Romero acorralaría a dos testigos flojos de papeles. A los dos les hizo las mismas preguntas. A uno no le causó efecto alguno pero al otro lo desbordó y lo quebró.

“¿Usted fue amenazado? ¿Alguien le dijo lo que tenía que atestiguar? ¿Le quedó claro que la pena por falso testimonio es de hasta 10 años de prisión?”.

Facundo Gromaz, un joven a quien los acusados le habrían entregado el arma homicida para que la esconda, se quebró en llanto y dijo que hacía por lo menos dos meses que era amenazado de muerte.

El miedo de los testigos fue una presencia notable en aquel juicio y las crónicas de entonces recordaban que “hasta los empleados del taller de reparación de caños de escape se mostraron temerosos y recordaron muy pocos detalles sobre los hechos”.

En un momento, el Tati Caretti también le hizo la seña de la gorra al fiscal Romero de “la gorra”, como anticipo de una venganza.
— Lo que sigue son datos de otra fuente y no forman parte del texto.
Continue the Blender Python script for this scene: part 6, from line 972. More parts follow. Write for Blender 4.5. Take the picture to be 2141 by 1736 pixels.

“Cuando me dijeron que el fiscal era él tuve mucho miedo. Dije: un pibe de 30 años que va a poder hacer. Y resultó una fiera”, recordaría Beba, la madre de Andrea en una nota que concedería al diario EL DIA.

La Tumba, como se le dice a la cárcel, se tragó a los acusados hacia diferentes destinos. Los padres de Andrea, desconsolados porque la justicia no les dio perpetua a todos los acusados, encontraron un poco de alivio en un grupo, Renacer, que nucleaba a familiares de injusticias.

Cuentan el marido de Andrea dejó La Plata el mismo día en que se conoció la sentencia, primero al Chaco y luego al sur donde todavía seguiría radicado.

El Tati Caretti quedó solo. Sus cómplices se encargaron de marcar una diferencia que acaso les sirvió para que les dieran una pena menor. Todos se mostraron arrepentidos, dejaron en claro que “les dolía” la vida de Andrea y que sólo habían ido a robar y no a matar.

“Le pido perdón a esa señora”, dijo Sabio señalando a la madre de la víctima.

Le dejaron a Caretti todo el fardo de una perpetua que ya sabía que no iba a ser perpetua. Salvo que uno se llame Carlos Robledo Puch.